— Start Supplied data —

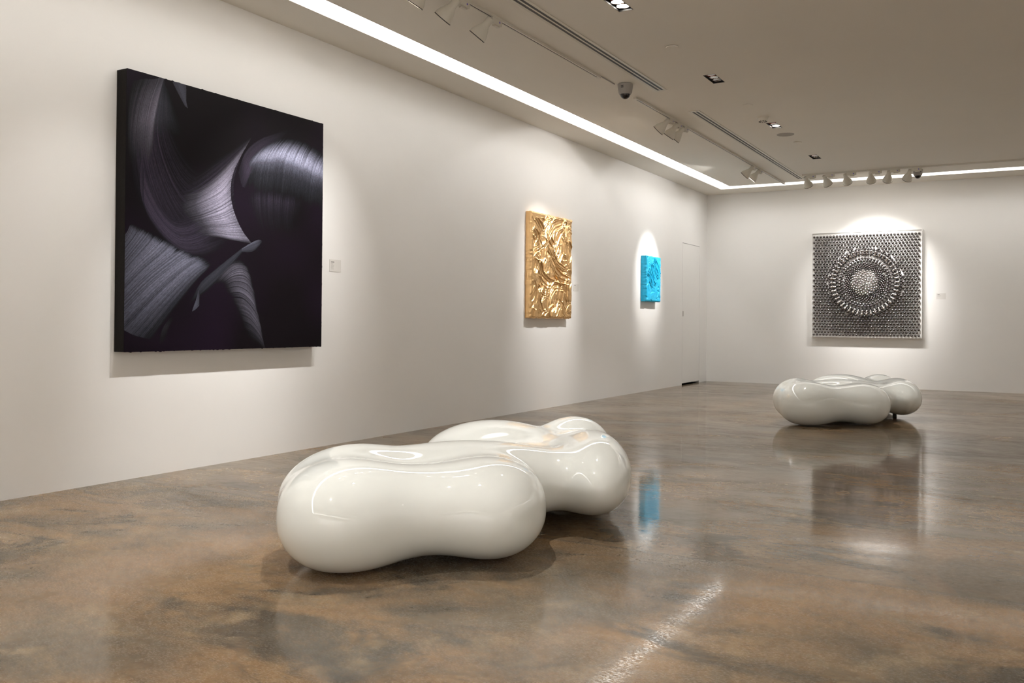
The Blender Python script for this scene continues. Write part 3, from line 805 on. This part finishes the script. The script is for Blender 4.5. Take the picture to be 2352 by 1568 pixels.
# --- impasto relief panels
def impasto(W, Hh, n, strokes, seed, base_noise=.004):
    nu, nv = n
    r = np.random.default_rng(seed)
    X, Y = np.meshgrid(np.linspace(0, W, nu), np.linspace(0, Hh, nv), indexing='ij')
    h = .010 + base_noise * (smooth_noise(nu, nv, 12, 18, r) + .6 * smooth_noise(nu, nv, 36, 60, r))
    for cx, cy_, ang, l, w, kap, A, fr in strokes:
        c, s = math.cos(ang), math.sin(ang)
        p = (X - cx) * c + (Y - cy_) * s; q = -(X - cx) * s + (Y - cy_) * c
        q = q + kap * p ** 2 / max(l, .01)
        q = q + .004 * np.sin(p * 38 + cx * 50)
        wv = w * (1 - .25 * (p / l) ** 2)
        m = np.clip((1 - np.abs(q) / np.maximum(wv, 1e-4)) * 6, 0, 1) * np.clip((1 - np.abs(p) / l) * 5, 0, 1)
        ph = r.random() * 6
        prof = .34 + .20 * np.sin(q * fr * .45 + ph) + .07 * np.sin(q * fr * 1.3 + ph * 2) + .60 * np.exp(-((np.abs(q) - wv * .86) / (w * .13)) ** 2) \
            + .40 * np.exp(-((p - l * .84) / (l * .09)) ** 2)
        prof = prof - .35 * np.exp(-((p + l * .3) / (l * .5)) ** 2)
        fd = np.clip(np.minimum(np.minimum(X, W - X), np.minimum(Y, Hh - Y)) / .03, .25, 1)
        h = h * (1 - m) + (h * .35 + A * .62 * prof * fd) * m
    h += .0016 * smooth_noise(nu, nv, 90, 160, r)
    return h

def relief_panel(name, Y0, Y1, Z0, Z1, D, n, strokes, seed, material, label, side_amp, hs=1.0):
    t = empty(name, (0, (Y0 + Y1) / 2, (Z0 + Z1) / 2))
    W = Y1 - Y0; Hh = Z1 - Z0; nu, nv = n
    h = impasto(W, Hh, n, strokes, seed) * hs
    yy = np.linspace(-W / 2, W / 2, nu); zz = np.linspace(-Hh / 2, Hh / 2, nv)
    Yg, Zg = np.meshgrid(yy, zz, indexing='ij')
    # rounded shoulder at the border
    du = np.minimum(Yg + W / 2, W / 2 - Yg); dv = np.minimum(Zg + Hh / 2, Hh / 2 - Zg)
    sh = np.clip(np.minimum(du, dv) / .022, 0, 1); sh = np.sqrt(1 - (1 - sh) ** 2)
    Xg = D - .026 + .018 * sh + h * (.35 + .65 * sh)
    r = np.random.default_rng(seed + 5)
    # ragged outline
    a = (smooth_noise(nu, 2, nu // 6, 1, r)[:, 0] - .4) * side_amp; b_ = (smooth_noise(nu, 2, nu // 6, 1, r)[:, 0] - .4) * side_amp
    c_ = (smooth_noise(nv, 2, nv // 6, 1, r)[:, 0] - .4) * side_amp; d_ = (smooth_noise(nv, 2, nv // 6, 1, r)[:, 0] - .4) * side_amp
    fade = np.exp(-np.minimum(du, dv) / .012)
    Zg = Zg - a[:, None] * np.exp(-(Zg + Hh / 2) / .012) + b_[:, None] * np.exp(-(Hh / 2 - Zg) / .012)
    Yg = Yg - c_[None] * np.exp(-(Yg + W / 2) / .012) + d_[None] * np.exp(-(W / 2 - Yg) / .012)
    V = np.stack([Xg, Yg, Zg], -1)
    Vs = V.reshape(-1, 3); F = grid_faces(nu, nv)
    # skirt: rings from the border back to the wall, lightly lumpy
    loop = [(i, 0) for i in range(nu)] + [(nu - 1, j) for j in range(1, nv)] + [(i, nv - 1) for i in range(nu - 2, -1, -1)] + [(0, j) for j in range(nv - 2, 0, -1)]
    li = np.array([i * nv + j for i, j in loop]); B = Vs[li]
    nl = len(li); rings = [li]; allV = [Vs]; off = len(Vs)
    cen = np.array([0, 0, 0])
    K = 12
    lump = smooth_noise(nl, K + 1, nl // 14, 5, r)
    lump[-1] = lump[0]
    for k in range(1, K + 1):
        f = k / K
        P = B.copy(); P[:, 0] = B[:, 0] * (1 - f) + .001 * f
        g_ = min(1, f * 3)
        P[:, 1:] = B[:, 1:] * (1 - g_) + np.clip(B[:, 1:], [-W / 2, -Hh / 2], [W / 2, Hh / 2]) * g_
        inn = np.stack([np.zeros(nl), np.sign(P[:, 1]) * (np.abs(np.abs(P[:, 1]) - W / 2) < .03), np.sign(P[:, 2]) * (np.abs(np.abs(P[:, 2]) - Hh / 2) < .03)], -1)
        P = P + inn * ((lump[:, k] - .5) * side_amp * .34 * math.sin(PI * f))[:, None]
        allV.append(P); rings.append(off + np.arange(nl)); off += nl
    Fs = []
    for r0_, r1_ in zip(rings[:-1], rings[1:]):
        Fs.append(np.stack([r0_, r1_, np.roll(r1_, -1), np.roll(r0_, -1)], -1))
    obj_np('paint_relief', np.concatenate(allV), np.concatenate([F] + Fs), material, t)
    bm = bmesh.new(); add_box(bm, 0, D - .045, -W / 2 + .025, W / 2 - .025, -Hh / 2 + .025, Hh / 2 - .025)
    obj_bm('panel', bm, material, t)
    tag(t, label, 'relief painting')
    return t

rs = np.random.default_rng(21)
GW, GH = 1.09, 1.265
gs = []
for k in range(80):
    gs.append((rs.random() * GW, rs.random() * GH, math.radians(rs.normal(70, 45)), rs.uniform(.08, .20), rs.uniform(.025, .06), rs.normal(0, .5), rs.uniform(.022, .040), rs.uniform(120, 260)))
# the main knife strokes (u from the left, v from the bottom)
def gst(u, v, ang, l, w, kap, A, fr): gs.append((u * GW, v * GH, math.radians(ang), l, w, kap, A, fr))
gst(.22, .84, -62, .20, .060, .5, .046, 120); gst(.18, .70, -70, .24, .050, .4, .046, 130); gst(.40, .70, -58, .24, .065, -.5, .05, 130)
gst(.33, .90, 50, .16, .050, .5, .046, 150); gst(.56, .92, 25, .26, .085, .3, .036, 160); gst(.60, .78, 60, .22, .060, .4, .045, 150)
gst(.72, .66, 68, .20, .055, -.4, .046, 170); gst(.85, .72, 92, .30, .060, .2, .042, 170); gst(.75, .86, 100, .16, .045, .5, .044, 180)
gst(.60, .50, -28, .26, .105, -.3, .050, 170); gst(.72, .40, -18, .22, .075, -.2, .050, 180); gst(.30, .37, -30, .24, .085, -.4, .052, 170)
gst(.52, .30, 28, .22, .075, .6, .046, 190); gst(.36, .20, 80, .20, .050, .2, .046, 150); gst(.62, .20, 70, .22, .055, -.2, .046, 150)
gst(.18, .16, 110, .16, .050, .3, .04, 170); gst(.45, .08, 60, .10, .06, .6, .05, 160); gst(.84, .28, 95, .16, .05, .2, .046, 160)
relief_panel('gold_relief_picture', 9.515, 10.605, 1.115, 2.385, .085, (290, 336), gs, 31, M_gold, 'thick gold impasto relief panel on the left wall', .012)
BW, BH = .60, .70
bs_ = []
for k in range(60):
    bs_.append((rs.random() * BW, rs.random() * BH, math.radians(rs.normal(40, 60)), rs.uniform(.02, .05), rs.uniform(.010, .02), rs.normal(0, .6), rs.uniform(.008, .015), rs.uniform(200, 400)))
for k in range(10):
    f = k / 9
    bs_.append((BW * (.22 + .56 * f), BH * (.48 + .34 * f + .03 * math.sin(k * 2)), math.radians(-52 + 8 * math.sin(k)), .20 - .05 * abs(f - .5), .028, .35 * math.sin(k * 1.7), .034, 75))
bs_.append((BW * .4, BH * .26, math.radians(10), .10, .05, .3, .02, 80))
relief_panel('blue_relief_picture', 13.205, 13.815, 1.400, 2.105, .095, (190, 224), bs_, 33, M_blue, 'small turquoise blue impasto relief panel on the left wall, nearest the door', .008, .9)

# --- metal stud panel on the back wall
SX0, SX1, SZ0, SZ1 = 1.902, 3.660, .846, 2.648
sx, sz = (SX0 + SX1) / 2, (SZ0 + SZ1) / 2
SW, SH = SX1 - SX0, SZ1 - SZ0
t = empty('stud_art_panel', (sx, YB, sz))
tag(t, 'square white panel packed with dark shiny metal studs in rings, on the back wall', 'wall sculpture')
bm = bmesh.new()
add_box(bm, -SW / 2, SW / 2, -.082, -.004, -SH / 2, SH / 2)
obj_bm('backboard', bm, M_board, t)
bm = bmesh.new()
for a in ((-SW / 2, -SW / 2 + .012, -SH / 2, SH / 2), (SW / 2 - .012, SW / 2, -SH / 2, SH / 2), (-SW / 2 + .012, SW / 2 - .012, -SH / 2, -SH / 2 + .012), (-SW / 2 + .012, SW / 2 - .012, SH / 2 - .012, SH / 2)):
    add_box(bm, a[0], a[1], -.097, -.082, a[2], a[3])
obj_bm('rim', bm, M_board, t)
CXS, CZS = -.005, .03          # the rosette sits a little off the middle
def prof_h(r):
    return float(np.interp(r, [0, .08, .16, .22, .30, .37, .42, .46, .51, .57, .8, 1.3], [.175, .165, .135, .09, .05, .07, .125, .15, .06, .034, .032, .036]))
def lean(r):
    return float(np.interp(r, [0, .15, .24, .33, .38, .42, .46, .52, .6, .75, 1.0, 1.3], [0, .25, .30, .0, .2, .4, .72, .75, -.1, -.3, -.4, -.4]))
studs = []
GA = PI * (3 - math.sqrt(5)); n = 0
while True:
    r = .0208 * math.sqrt(n)
    if r > .335: break
    a = n * GA
    studs.append((CXS + r * math.cos(a), CZS + r * math.sin(a), prof_h(r), lean(r), a, r)); n += 1
for k, r in enumerate((.362, .388, .415, .475, .515, .560)):
    m_ = 46 if r == .415 else int(2 * PI * r / .0475)
    for i in range(m_):
        a = 2 * PI * (i + .5 * (k % 2)) / m_
        hh, ll = (.185, .95) if r == .415 else (.05, .1) if r in (.475, .515) else (prof_h(r), lean(r))
        studs.append((CXS + r * math.cos(a), CZS + r * math.sin(a), hh, ll, a, r))
st = .0545
row = 0; zz = -SH / 2 + .036
while zz < SH / 2 - .03:
    xx = -SW / 2 + .034 + (st / 2 if row % 2 else 0)
    while xx < SW / 2 - .03:
        rr_ = math.hypot(xx - CXS, zz - CZS)
        if rr_ > .60:
            studs.append((xx, zz, prof_h(rr_), lean(rr_), math.atan2(zz - CZS, xx - CXS), rr_))
        xx += st
    row += 1; zz += st * .866
def add_stud(bm, s, seg=12):
    x, z_, h, ln, a, rr_ = s
    base = Vector((x, -.082, z_)); h *= .8
    d = Vector((math.sin(ln) * math.cos(a), -math.cos(ln), math.sin(ln) * math.sin(a)))
    M = Matrix.Translation(base) @ d.to_track_quat('Z', 'Y').to_matrix().to_4x4()
    R = float(np.interp(rr_, [0, .22, .30, .62, 1.0, 1.25], [.0185, .0195, .0225, .0245, .0220, .0205]))
    pr = [(.011, 0), (.009, max(h - .03, .004)), (.012, max(h - .022, .006))]
    n = 6
    pr += [(R * math.sin(PI * (1 - q / (n + 1)) * .86 + .0), h - R * math.cos(PI * q / (n + 1)) + .0) for q in range(1, n + 1)]
    q_ = .41 < rr_ < .42
    pr = [(.017 if q_ else .010, 0), (.015 if q_ else .009, max(h - R * 1.05, .002))] + [(max(.0012, R * math.sin(PI * q / 8)), h - R * math.cos(PI * q / 8)) for q in range(1, 8)] + [(.001, h + R)]
    add_lathe(bm, pr, seg, M)
# the hundred that show largest: the tall petals of the ring and the crown of the mound
order = sorted(range(len(studs)), key=lambda i: -(studs[i][2] + (.2 if .41 < studs[i][5] < .42 else 0)))
big = set(order[:100])
first = True
for i in order[:100]:
    bm = bmesh.new(); add_stud(bm, studs[i], 14)
    shiny = .41 < studs[i][5] < .42 or studs[i][5] < .19  # ring and mound studs take the copy with light in its colour
    o = obj_bm('stud', bm, M_stud_lit if shiny else M_stud, t, True)
    if shiny: o['label'] = 'stud with caught light in its colour'
bm = bmesh.new()
for i, s in enumerate(studs):
    if i in big: continue
    n0 = len(bm.faces)
    add_stud(bm, s, 10)
    if .41 < s[5] < .42 or s[5] < .19:
        bm.faces.ensure_lookup_table()
        for f_ in bm.faces[n0:]: f_.material_index = 1
o = obj_bm('studs', bm, M_stud, t, True); o['kind'] = 'stuff'
o.data.materials.append(M_stud_lit)
tag(o, 'remaining field of dark metal studs')

# ------------------------------------------------------------------ camera
cam = bpy.data.cameras.new('camera'); co = bpy.data.objects.new('camera', cam); link(co)
f, yaw, pitch, roll = 2099.385, .51744, .00699, .00748
fw = Vector((-math.sin(yaw) * math.cos(pitch), math.cos(yaw) * math.cos(pitch), math.sin(pitch)))
r0 = Vector((math.cos(yaw), math.sin(yaw), 0)); u0 = r0.cross(fw)
rv = r0 * math.cos(roll) + u0 * math.sin(roll); uv = rv.cross(fw)
Mc = Matrix((rv, uv, -fw)).transposed().to_4x4(); Mc.translation = (5.23864, 0, 1.07)
co.matrix_world = Mc
cam.sensor_fit = 'HORIZONTAL'; cam.sensor_width = 36; cam.lens = 36 * f / 2352
cam.shift_y = -60.07 / 2352
cam.clip_start = .05; cam.clip_end = 100
SC.camera = co

w = bpy.data.worlds.new('world'); w.use_nodes = True
w.node_tree.nodes['Background'].inputs[0].default_value = (1, .95, .88, 1)
w.node_tree.nodes['Background'].inputs[1].default_value = 0.0
SC.world = w
SC.view_settings.view_transform = 'Standard'
SC.view_settings.look = 'None'
SC.view_settings.gamma = 1
SC.view_settings.exposure = .45
SC.view_settings.use_curve_mapping = False
try:
    SC.cycles.max_bounces = 10; SC.cycles.diffuse_bounces = 7; SC.cycles.glossy_bounces = 6
    SC.cycles.use_denoising = True
    SC.cycles.sample_clamp_indirect = 6
except Exception:
    pass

— End Supplied data —

[Instructions for the task]
Where a line above contains the word "from", copy that line.

[Correct response]
The Blender Python script for this scene continues. Write part 3, from line 805 on. This part finishes the script. The script is for Blender 4.5. Take the picture to be 2352 by 1568 pixels.
    # skirt: rings from the border back to the wall, lightly lumpy
# the main knife strokes (u from the left, v from the bottom)